Anyhow, I have included with this post an excerpt from a rather extensive short story I wrote that has been received wholesomely by those I have shown it to. It's called "Far Afield", and concerns a gentleman named Elmer and his interactions with a young girl named Amber. The best way to describe the story is the juxtaposition of an older man who has reached the end of his journey, while a young girl has only just begun hers. It is a woeful, sobering examination into the nature of human existence and how two people, in hopeless circumstances, regain control of their lives in the midst of giving up on it. I implore you to contact me if you feel compelled to read the rest. Enjoy!


Far Afield

"I’d partaken of it all, every backwater pastime imaginable and every festive, edacious celebration under the sun. I made moonshine, saw auroras, climbed mountains and started bar fights. I’d scaled redwoods, sailed gulfs, attended raves and churned butter. Rendezvoused the whores of Vegas, stood in the shadows of the monuments at D.C., traded with the dealers of Hollywood and trekked the scenery at Yellowstone. But for what? What’d it all amounted to? Emptiness – a deepening gorge in my spirit that consumes every attempt at filling it. After all the experiences, the motel rooms, the bars, the nightclubs, the cabins, and the convention centers, I would always walk away with a sense of unfulfilled desire, not anything sullied sex or controlled substances could satiate, but a longing to finish something I never started. Perhaps it was life itself. Ha! I couldn’t stop myself from laughing, laughing at this scene, this endgame. Standing smack-dab in the middle of some boilerplate nowhere, laughing myself near to tears. It made the firearm feel warmer in my hands.
Yet I could not stop my heart from racing. As welcoming as the solution once seemed, an anticlimactic, romanticized conclusion to a no doubt disappointing double feature, the stigma of my stubborn neuroses still prevented me from surmounting that omnipresent instinct they call life, a restraint I’d underestimated. That distant glory they call happiness had long ago abandoned me to fend for myself out there, dashed away when hallow love was hollowed out and left a crust for me to dine upon eternally. Perhaps that was its last spiteful aggrandizement – leaving me to seek nourishment from those things I once held dear, never allowing me to walk away, always tarring at its coattails for a scrap of that which I once cherished. Yet I still held on tactlessly."

Friday, November 11, 2011

The Hearts Series and Heidegger

"The poetic projection of truth that sets itself into work as figure is also never carried out in the direction of an indeterminate void. Rather, in the work, truth is thrown toward the coming preservers, that is, toward an historical group of men.""Truth, as the clearing and concealing of what is, happens in being composed, as a poet composes a poem. All art, as the letting happen of the advent of the truth of what is, is, as such, essentially poetry." "The nature of art is poetry. The nature of poetry, in turn, is the founding of truth.""Poetry, however, is not an aimless imagining of whimsicalities and not a flight of mere notions and fancies into the realm of the unreal. What poetry, as illuminating projection, unfolds of unconcealedness and projects ahead into the design of the figure, is the Open which poetry lets happen, and indeed in such a way that only now, in the midst of beings, the Open brings beings to shine and ring out. If we fix our vision on the nature of the work and its connection with the happening of the truth of what is, it becomes questionable whether the nature of poetry, and this means at the same time the nature of projection, can be adequately thought of in terms of the power of imagination."    

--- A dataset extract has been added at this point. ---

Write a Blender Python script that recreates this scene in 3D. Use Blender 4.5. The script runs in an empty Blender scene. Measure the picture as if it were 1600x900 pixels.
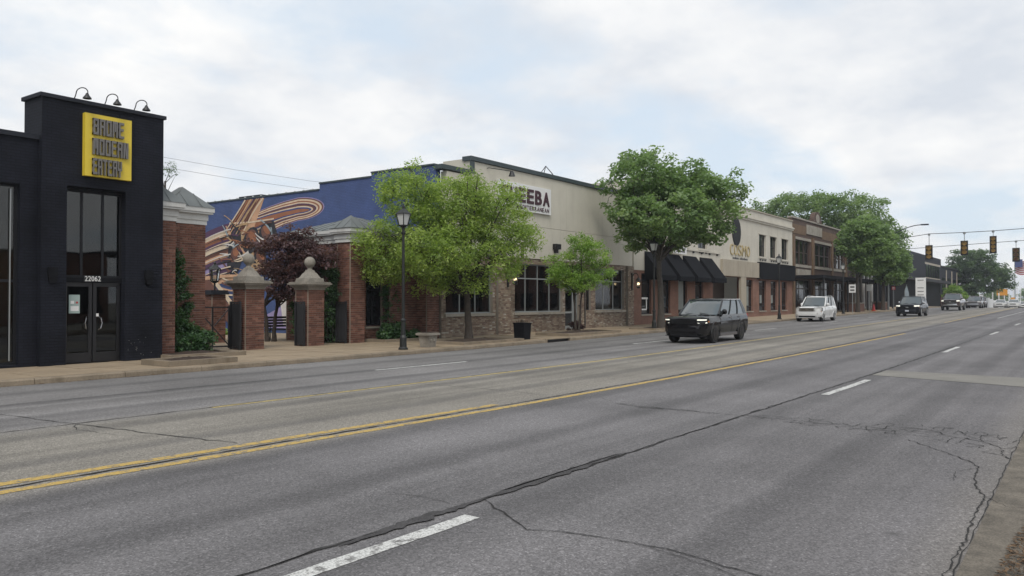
import bpy, bmesh, math, random
import numpy as np
from mathutils import Vector, Matrix

R = math.radians
random.seed(11)
rng = np.random.default_rng(5)
S = bpy.context.scene
col = S.collection

# ------------------------------------------------------------------ camera
cam_d = bpy.data.cameras.new('camera')
cam = bpy.data.objects.new('camera', cam_d)
col.objects.link(cam)
cam.location = (0, 0, 1.8)
cam.rotation_euler = (R(90) + math.atan(20 / 1250), 0, R(35.75 - 90))
cam_d.sensor_width = 36
cam_d.lens = 36 * 1250 / 1600
cam_d.clip_start = 0.05
cam_d.clip_end = 6000
S.camera = cam

# ------------------------------------------------------------------ sky
SUN_ELEV, SUN_AZ = 52, 215          # azimuth of the sun, degrees from +X towards +Y
W = bpy.data.worlds.new('World')
S.world = W
W.use_nodes = True
nt = W.node_tree
nt.nodes.clear()


def N(nt, t, **kw):
    n = nt.nodes.new(t)
    for k, v in kw.items():
        if k in n.inputs:
            n.inputs[k].default_value = v
        else:
            setattr(n, k, v)
    return n


def L(nt, a, b):
    nt.links.new(a, b)


def math_(nt, op, a, b=None, clamp=False):
    n = nt.nodes.new('ShaderNodeMath')
    n.operation = op
    n.use_clamp = clamp
    for i, v in enumerate((a, b)):
        if v is None:
            continue
        if isinstance(v, (int, float)):
            n.inputs[i].default_value = v
        else:
            nt.links.new(v, n.inputs[i])
    return n.outputs[0]


def mixc(nt, fac, a, b, mode='MIX'):
    n = nt.nodes.new('ShaderNodeMix')
    n.data_type = 'RGBA'
    n.blend_type = mode
    for s, v in ((n.inputs[0], fac), (n.inputs[6], a), (n.inputs[7], b)):
        if isinstance(v, (int, float)):
            s.default_value = v
        elif isinstance(v, (tuple, list)):
            s.default_value = (*v[:3], 1)
        else:
            nt.links.new(v, s)
    return n.outputs[2]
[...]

"If all art is in essence poetry, then the arts of architecture, painting, sculpture, and music must be traced back to poesy. That is pure arbitrariness. It certainly is, as long as we mean that those arts are varieties of the art of language, if it is permissible to characterize poesy by that easily misinterpretable title. But poesy is only one mode of the lighting projection of truth, i.e., of poetic composition in this wider sense. Nevertheless, the linguistic work, the poem in the narrower sense, has a privileged position in the domain of the arts."  

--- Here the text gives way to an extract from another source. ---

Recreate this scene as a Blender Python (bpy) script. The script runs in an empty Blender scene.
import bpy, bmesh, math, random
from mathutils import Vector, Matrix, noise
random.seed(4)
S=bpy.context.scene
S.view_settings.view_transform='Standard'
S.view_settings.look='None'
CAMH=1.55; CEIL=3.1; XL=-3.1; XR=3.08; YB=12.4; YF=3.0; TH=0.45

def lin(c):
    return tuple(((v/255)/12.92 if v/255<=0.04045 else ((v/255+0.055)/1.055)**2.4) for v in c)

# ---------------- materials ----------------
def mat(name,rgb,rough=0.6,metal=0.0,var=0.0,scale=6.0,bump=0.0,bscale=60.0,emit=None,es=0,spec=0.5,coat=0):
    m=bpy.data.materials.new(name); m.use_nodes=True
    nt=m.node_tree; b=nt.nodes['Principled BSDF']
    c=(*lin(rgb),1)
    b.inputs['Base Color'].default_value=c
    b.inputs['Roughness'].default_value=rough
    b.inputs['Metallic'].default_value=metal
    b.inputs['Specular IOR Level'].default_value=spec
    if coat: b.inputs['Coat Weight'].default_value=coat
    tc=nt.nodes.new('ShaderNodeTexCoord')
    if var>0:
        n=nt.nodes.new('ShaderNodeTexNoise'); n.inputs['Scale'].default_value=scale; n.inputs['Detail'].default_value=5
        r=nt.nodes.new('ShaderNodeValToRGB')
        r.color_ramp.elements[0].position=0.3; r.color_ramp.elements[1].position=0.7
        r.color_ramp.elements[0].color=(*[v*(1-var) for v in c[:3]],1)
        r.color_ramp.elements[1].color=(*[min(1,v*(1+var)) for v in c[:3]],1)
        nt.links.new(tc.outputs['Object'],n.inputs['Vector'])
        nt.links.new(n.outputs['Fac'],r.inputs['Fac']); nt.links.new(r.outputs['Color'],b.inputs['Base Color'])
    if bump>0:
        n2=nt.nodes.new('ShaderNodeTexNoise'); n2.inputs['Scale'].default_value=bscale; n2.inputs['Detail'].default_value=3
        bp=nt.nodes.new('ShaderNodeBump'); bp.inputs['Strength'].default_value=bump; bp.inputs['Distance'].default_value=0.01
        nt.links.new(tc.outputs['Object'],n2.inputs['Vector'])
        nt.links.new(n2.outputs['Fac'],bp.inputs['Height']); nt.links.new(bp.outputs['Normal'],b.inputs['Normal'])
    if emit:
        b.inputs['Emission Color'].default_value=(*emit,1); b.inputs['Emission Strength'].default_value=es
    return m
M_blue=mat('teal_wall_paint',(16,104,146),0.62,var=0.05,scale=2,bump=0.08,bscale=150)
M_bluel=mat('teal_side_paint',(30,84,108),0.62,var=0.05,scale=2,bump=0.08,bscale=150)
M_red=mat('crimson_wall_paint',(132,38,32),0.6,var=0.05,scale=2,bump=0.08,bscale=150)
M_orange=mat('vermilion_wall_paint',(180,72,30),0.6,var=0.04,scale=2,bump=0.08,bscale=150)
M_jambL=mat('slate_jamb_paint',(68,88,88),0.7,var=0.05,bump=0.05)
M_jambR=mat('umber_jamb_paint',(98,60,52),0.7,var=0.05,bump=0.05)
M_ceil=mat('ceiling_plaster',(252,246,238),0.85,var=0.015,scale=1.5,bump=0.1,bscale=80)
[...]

"Art, as the setting into work of truth, is poetry. Not only the creation of the work is poetic, but equally poetic, though in its own way, is the preserving of the work; for a work is in actual effect as a work only when we remove ourselves from our commonplace routine and move into what is disclosed by the work, so as to bring our own nature itself to take a stand in the truth of what is."

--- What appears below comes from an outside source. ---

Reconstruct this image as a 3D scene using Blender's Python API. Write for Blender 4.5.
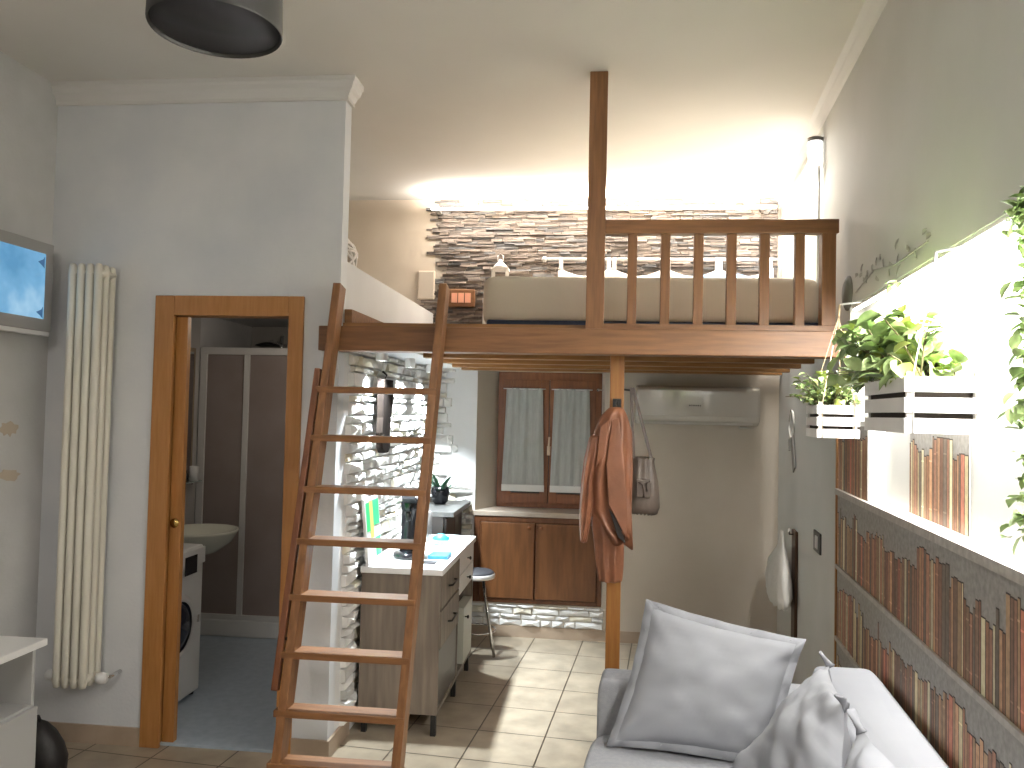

"Language itself is poetry in the essential sense. But since language is the happening in which for man beings first disclose themselves to him each time as beings, poesy - or poetry in the narrower sense - is the most original form of poetry in the essential sense. Language is not poetry because it is the primal poesy; rather, poesy takes place in language because language preserves the original nature of poetry."
"Poetic projection come from Nothing in this respect, that it never takes its gift from the ordinary and traditional. But it never comes from Nothing in that what is projected by it is only the withheld vocation of the historical being of man itself."   

 All horribly positioned images aside, I have here the newest additions to The Hearts Series. It has been a while since I last updated the series, but rest assured I have been collecting many specimens of said phenomena - there is no exhaustion of hearts out there! Keep your eyes peeled for what I'm talking about, and, as always, feel free to contact me if you'd like to share them. In addition, I have a link to an article I recently wrote for The Roads Scholar, a newsletter catering to commuter students at Stony Brook University: The Stony Brook Identity. The article is called, "The Stony Brook Identity: An Issue of Presence and Stigma"and represent my theory on why the general student body of SB considers commuter students to be "under-involved". Contextually, the article may not make sense to some, but it represents my skills in presenting and defending an argument. At any rate, these photos and the link are the extent to which I have included my work in this entry, the rest I've dedicated to the brilliant philosopher, Martin Heidegger.
              Being a Psychology & Philosophy double major, I have been reading excerpts from Heidegger's "Origin of the Work of Art" in my aesthetics course. The work is absolutely incredible, though admittedly dense. In it, Heidegger examines the nature of art and what it is that makes a work of art a work of art. The last chapter of the work, entitled "Truth and Art", concerns art's relationship with truth. Heidegger eventually makes the assertion that all art is essentially poetry. Naturally, poetry being my principle means of expression, I was highly aroused by his claims. I have included here several passages scattered about the post that I personally feel are wonderful, informative, articulate, and to a certain degree true (though certainly in lieu of the Heideggerian notion of truth). Enjoy!

"It is due to art's poetic nature that, in the midst of what is, art breaks open an open place, in whose openness everything is other than usual."